Was viel schlimmer ist: In der Zeit, in der Sie Kooperation verweigern und sie hier heuchlerisch neu anbieten, kündigen Sie an, Sie wollten den Weg fortsetzen, Sie wollten ihn verschärfen. Sie kündigen an, daß bei den Beziehern normaler Einkommen Entlastungen nicht möglich seien, wohl aber bei den Millionären. Sie kündigen an, die Familien würden weiter belastet, und die Vermögensbesitzer bekommen von Ihnen Champagner ausgeschenkt. Sie kündigen an, Sie wollten die Rentner stärker zur Kasse bitten. Sie kündigen an, Sie wollten neu und immer tiefer in das Netz zum Schutz gegen die Arbeitslosigkeit einschneiden.

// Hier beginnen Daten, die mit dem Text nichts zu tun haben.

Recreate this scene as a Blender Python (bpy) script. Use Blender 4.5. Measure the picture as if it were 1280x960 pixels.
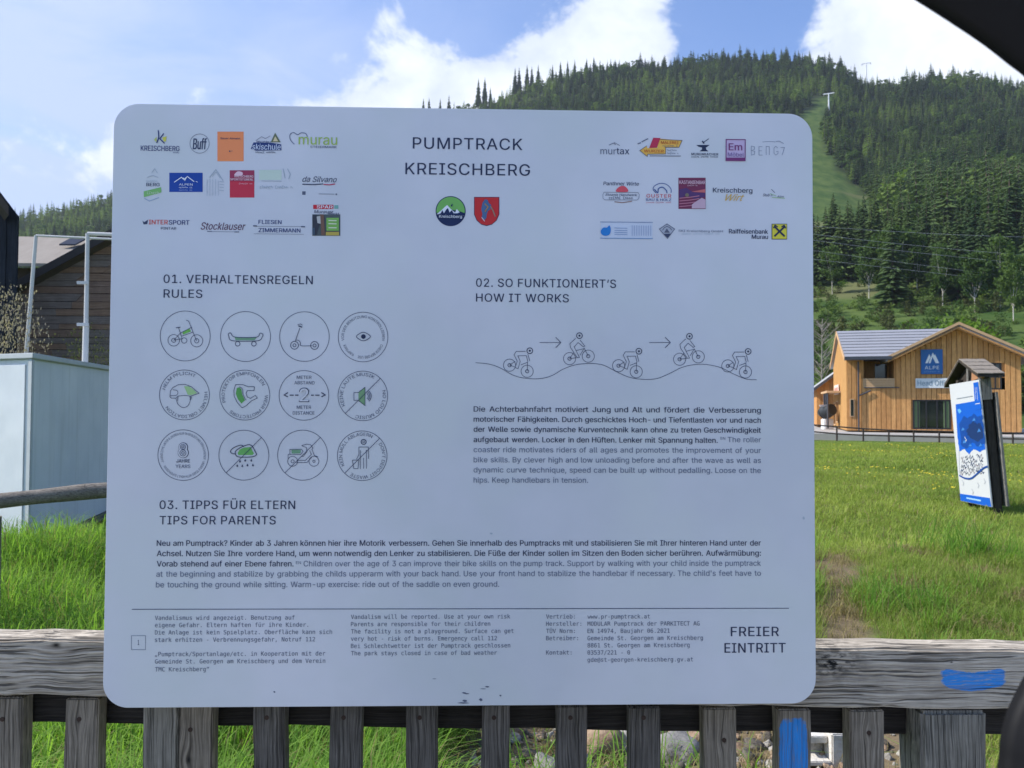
import bpy, bmesh, math, random, os
import numpy as np
from mathutils import Vector, Matrix, Euler, noise as mnoise
from mathutils.geometry import delaunay_2d_cdt
random.seed(7); rng = np.random.default_rng(7)
SC = bpy.context.scene
for _o in list(bpy.data.objects): bpy.data.objects.remove(_o)
COL = SC.collection
R_ = math.radians; HAZE = True

# ------------------------------------------------------------------ camera
EYE = Vector((0, 0, 1.30)); F = 960.0; YAW, PITCH, ROLL = 0.02785, 0.02820, 0.00456
fwd = Vector((math.sin(YAW)*math.cos(PITCH), math.cos(YAW)*math.cos(PITCH), math.sin(PITCH)))
rt0 = Vector((math.cos(YAW), -math.sin(YAW), 0)); up0 = rt0.cross(fwd)
RT = rt0*math.cos(ROLL) + up0*math.sin(ROLL); UP = -rt0*math.sin(ROLL) + up0*math.cos(ROLL)
cam = bpy.data.cameras.new('camera'); co = bpy.data.objects.new('camera', cam); COL.objects.link(co)
co.matrix_world = Matrix(((RT.x, UP.x, -fwd.x, EYE.x), (RT.y, UP.y, -fwd.y, EYE.y), (RT.z, UP.z, -fwd.z, EYE.z), (0, 0, 0, 1)))
cam.sensor_width = 36; cam.lens = 36*F/1280; cam.clip_start = 0.02; cam.clip_end = 6000
cam.dof.use_dof = True; cam.dof.focus_distance = 1.36; cam.dof.aperture_fstop = cam.lens/1000/0.0016
SC.camera = co

# ------------------------------------------------------------------ light
SUN_DIR = Vector((-0.98, 0.06, 0.84)).normalized()
elev = math.asin(SUN_DIR.z); rot = math.atan2(SUN_DIR.x, SUN_DIR.y)
sl = bpy.data.lights.new('sun', 'SUN'); sl.energy = 5.0; sl.angle = R_(0.55); sl.color = (1.0, 0.945, 0.86)
so = bpy.data.objects.new('sun', sl); COL.objects.link(so)
so.rotation_euler = SUN_DIR.to_track_quat('Z', 'Y').to_euler(); so.location = (0, 0, 60)
SC.view_settings.view_transform = 'Standard'; SC.view_settings.look = 'None'
SC.view_settings.exposure = 0.52; SC.view_settings.gamma = 1.0
SC.cycles.use_denoising = True; SC.cycles.max_bounces = 6; SC.cycles.transparent_max_bounces = 8

def ray(x, y): return (fwd + RT*((x-640)/F) - UP*((y-480)/F))
def at(x, y, Y):                                   # photo pixel -> point on the plane y = Y
    d = ray(x, y); return EYE + d*(Y/d.y)
def hit(x, y, P, n):                               # photo pixel -> point on any plane
    d = ray(x, y); return EYE + d*((P-EYE).dot(n)/d.dot(n))
def to_px(p):
    d = Vector(p)-EYE; w = d.dot(fwd); return 640+F*d.dot(RT)/w, 480-F*d.dot(UP)/w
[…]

Dies sind alles Diskussionen, die Sie führen. Die Opposition hat Ihnen mehrfach gesagt: Laßt uns gemeinsam den sozialen Frieden bewahren, laßt uns gemeinsam die Arbeitslosigkeit bekämpfen!
Es wird aber nur die Kooperation, zu der Sie von der Verfassung her gezwungen sind, nicht aber die, die aus politischer Einsicht notwendig wäre, stattfinden.
Ich weiß genau, der Appell ist vergeblich. Die Frauen unter Ihnen, die intern protestiert haben, werden nicht die Konsequenzen ziehen, die Ostdeutschen werden nicht die Konsequenzen ziehen, die CDA wird nicht die Konsequenzen ziehen. Aber wir hoffen und wir werden darum kämpfen, daß die Menschen in Deutschland die Konsequenz ziehen, daß endlich Schluß ist mit einer Politik, die den sozialen Zusammenhalt ruiniert.